Filament stretching isolates pure uniaxial extension at a defined location—the mid-filament neck—avoiding wall slip, entrance effects, and secondary flows inherent in cross-slot or opposed-jet geometries. Stress is calculated directly from measured force and instantaneous diameter, not inferred from pressure gradients or velocity fields.
Can the VADER 1000 perform tests under inert atmosphere?
Yes—when equipped with the optional convection oven module, it supports continuous inert gas purging (N₂, Ar) at up to 5 L/min through stainless-steel manifolds, with automatic flow shutoff during furnace elevation for operational safety.
Is temperature calibration traceable to national standards?

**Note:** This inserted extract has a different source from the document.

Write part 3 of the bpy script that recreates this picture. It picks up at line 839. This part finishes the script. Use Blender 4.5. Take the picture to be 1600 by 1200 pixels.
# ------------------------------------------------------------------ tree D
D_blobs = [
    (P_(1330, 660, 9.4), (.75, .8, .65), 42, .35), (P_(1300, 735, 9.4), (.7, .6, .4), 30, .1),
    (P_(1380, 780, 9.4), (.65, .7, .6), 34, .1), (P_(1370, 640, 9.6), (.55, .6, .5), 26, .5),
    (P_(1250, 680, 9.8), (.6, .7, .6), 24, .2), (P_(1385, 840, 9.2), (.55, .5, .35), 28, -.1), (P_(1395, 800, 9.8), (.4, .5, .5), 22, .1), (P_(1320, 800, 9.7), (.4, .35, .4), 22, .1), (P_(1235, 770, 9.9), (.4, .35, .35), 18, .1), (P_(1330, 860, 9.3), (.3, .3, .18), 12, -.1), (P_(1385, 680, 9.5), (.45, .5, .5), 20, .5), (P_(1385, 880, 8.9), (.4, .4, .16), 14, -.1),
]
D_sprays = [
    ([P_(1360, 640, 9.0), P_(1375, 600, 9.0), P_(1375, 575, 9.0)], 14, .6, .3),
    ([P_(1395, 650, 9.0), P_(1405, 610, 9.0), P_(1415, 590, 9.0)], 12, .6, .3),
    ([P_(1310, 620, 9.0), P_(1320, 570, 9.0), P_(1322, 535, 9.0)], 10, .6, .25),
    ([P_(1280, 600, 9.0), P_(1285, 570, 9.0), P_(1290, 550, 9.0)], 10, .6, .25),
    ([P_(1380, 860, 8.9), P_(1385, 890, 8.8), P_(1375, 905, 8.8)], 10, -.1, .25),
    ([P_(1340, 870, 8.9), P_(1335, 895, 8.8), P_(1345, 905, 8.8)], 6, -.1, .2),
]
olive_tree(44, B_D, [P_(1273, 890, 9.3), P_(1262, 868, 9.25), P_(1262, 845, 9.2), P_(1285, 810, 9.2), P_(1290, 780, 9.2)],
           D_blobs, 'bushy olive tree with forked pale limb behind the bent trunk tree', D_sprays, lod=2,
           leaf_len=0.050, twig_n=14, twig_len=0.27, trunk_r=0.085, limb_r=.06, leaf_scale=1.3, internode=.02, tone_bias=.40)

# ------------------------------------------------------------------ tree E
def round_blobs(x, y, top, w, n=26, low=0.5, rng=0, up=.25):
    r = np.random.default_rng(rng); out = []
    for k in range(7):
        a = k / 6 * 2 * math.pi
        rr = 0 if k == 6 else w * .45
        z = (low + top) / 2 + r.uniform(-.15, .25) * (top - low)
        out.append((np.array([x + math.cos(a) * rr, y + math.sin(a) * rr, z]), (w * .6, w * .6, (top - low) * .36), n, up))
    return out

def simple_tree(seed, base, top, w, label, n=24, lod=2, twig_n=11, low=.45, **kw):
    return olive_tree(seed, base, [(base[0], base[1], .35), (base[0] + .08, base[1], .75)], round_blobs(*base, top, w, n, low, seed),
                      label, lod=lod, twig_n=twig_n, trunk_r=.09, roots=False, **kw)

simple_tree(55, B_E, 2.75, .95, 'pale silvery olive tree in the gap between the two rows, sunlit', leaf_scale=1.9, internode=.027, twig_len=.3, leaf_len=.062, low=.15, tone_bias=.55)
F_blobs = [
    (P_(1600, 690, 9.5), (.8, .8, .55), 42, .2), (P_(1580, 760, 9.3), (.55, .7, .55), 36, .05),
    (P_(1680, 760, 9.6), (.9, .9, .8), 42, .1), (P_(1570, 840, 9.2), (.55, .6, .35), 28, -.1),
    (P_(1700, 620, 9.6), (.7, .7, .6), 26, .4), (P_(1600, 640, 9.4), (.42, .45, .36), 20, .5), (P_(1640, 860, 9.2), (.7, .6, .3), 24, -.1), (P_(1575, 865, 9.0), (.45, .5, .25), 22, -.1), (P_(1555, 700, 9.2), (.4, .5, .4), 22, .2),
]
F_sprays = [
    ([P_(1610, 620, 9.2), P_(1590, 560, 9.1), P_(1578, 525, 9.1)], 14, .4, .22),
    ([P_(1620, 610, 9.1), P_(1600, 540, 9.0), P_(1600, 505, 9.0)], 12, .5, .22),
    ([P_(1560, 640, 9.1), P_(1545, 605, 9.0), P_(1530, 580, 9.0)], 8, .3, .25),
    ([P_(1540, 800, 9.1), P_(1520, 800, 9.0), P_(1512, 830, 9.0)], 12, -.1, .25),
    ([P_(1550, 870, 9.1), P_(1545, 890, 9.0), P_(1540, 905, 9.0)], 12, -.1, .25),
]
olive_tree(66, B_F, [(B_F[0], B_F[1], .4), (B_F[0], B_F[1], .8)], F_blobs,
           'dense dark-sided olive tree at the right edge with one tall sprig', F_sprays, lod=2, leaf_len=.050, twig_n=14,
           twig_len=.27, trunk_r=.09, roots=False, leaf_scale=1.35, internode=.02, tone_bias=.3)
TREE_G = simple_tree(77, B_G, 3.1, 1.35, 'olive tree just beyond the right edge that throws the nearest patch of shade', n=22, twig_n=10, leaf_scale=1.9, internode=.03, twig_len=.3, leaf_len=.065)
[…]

All furnaces ship with NIST-traceable calibration certificates for each zone; users may perform periodic verification using certified PT100 probes inserted into dedicated thermal ports adjacent to the sample region.
How is data integrity ensured during long-duration stress relaxation experiments?
The system employs hardware-timed acquisition with onboard buffering (≥2 GB RAM), anti-aliasing filters, and dual-stage analog signal conditioning to preserve low-frequency (<0.001 Hz) relaxation signatures without drift or quantization artifacts.
Does the instrument support method transfer between labs?
Yes—VADER Control Suite includes method export/import functionality with embedded metadata (geometry, calibration history, environmental setpoints), enabling full procedural replication across globally distributed installations.